Vittorio Bodini e Carmelo Bene si conobbero negli anni Sessanta a Roma dove entrambi, di origine salentina, vivevano. Proprio nella capitale Bene, più giovane di ventitré anni rispetto a Bodini, alla fine del decennio precedente aveva fatto il suo esordio fulminante in campo teatrale, sconvolgendo gli schemi tradizionali della recitazione e della rappresentazione. Bodini, invece, si era trasferito lì nel 1960, continuando la sua attività di ispanista e di poeta e pubblicando le sue opere con le maggiori case editrici italiane (Einaudi e Mondadori). Era quindi inevitabile l’incontro tra i due, che era fatto di un’assidua frequentazione e di lunghe, accanite discussioni su temi di arte e letteratura. Lo stesso Bene, d’altra parte, ha ricordato, sia pure rapidamente, l’amico in un paio di occasioni. In uno scritto intitolato “Eusebio”, che fa parte del volume Sono apparso alla Madonna, del 1983, rievocando, non senza una punta di beffarda irrisione, Montale (chiamato, appunto, Eusebio dagli amici) e il suo hobby per la pittura, accennava anche alla presenza di Bodini, l’«indimenticabile Vittorio», il «Bodini-dimonio», oltre che di altri artisti come, in una occasione, il grande scultore inglese Henry Moore, durante i loro incontri estivi in Versilia:

Quanto a me, l’Eusebio – per gli amici, l’ho frequentato, suo e mio malgrado, una ben quindicina estiva d’anni in Versilia. Mi chiamava Malvolio, ed ero allora – lui dormiva – un sultano, un dongiovanni.

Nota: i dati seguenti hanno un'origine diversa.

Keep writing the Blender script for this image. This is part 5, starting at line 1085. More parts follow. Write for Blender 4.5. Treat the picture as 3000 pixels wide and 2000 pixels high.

Certi meriggi, sotto i pergolati di Nino Tirinnanzi pittore, il vate dei disagi balneari imbrattava assai costosa carta da disegno coi fondi del caffè, con l’aranciata e altri impiastri (maldestro abuso d’un sistema tra i tanti dell’allievo di Rosai), ed io col Tirinnanzi e col Bodini – indimenticabile Vittorio – sottoposti a forzato giudizio, si cestinava, impietosi, quell’impoetico acquerello (noi li si comparava alle sue liriche quei giochini visivi del poeta). E Montale, brontolando silenzi, fischiettava ai cieli ariette da baritono, ormai assuefatto a nostra – invocata – villania scherzosa.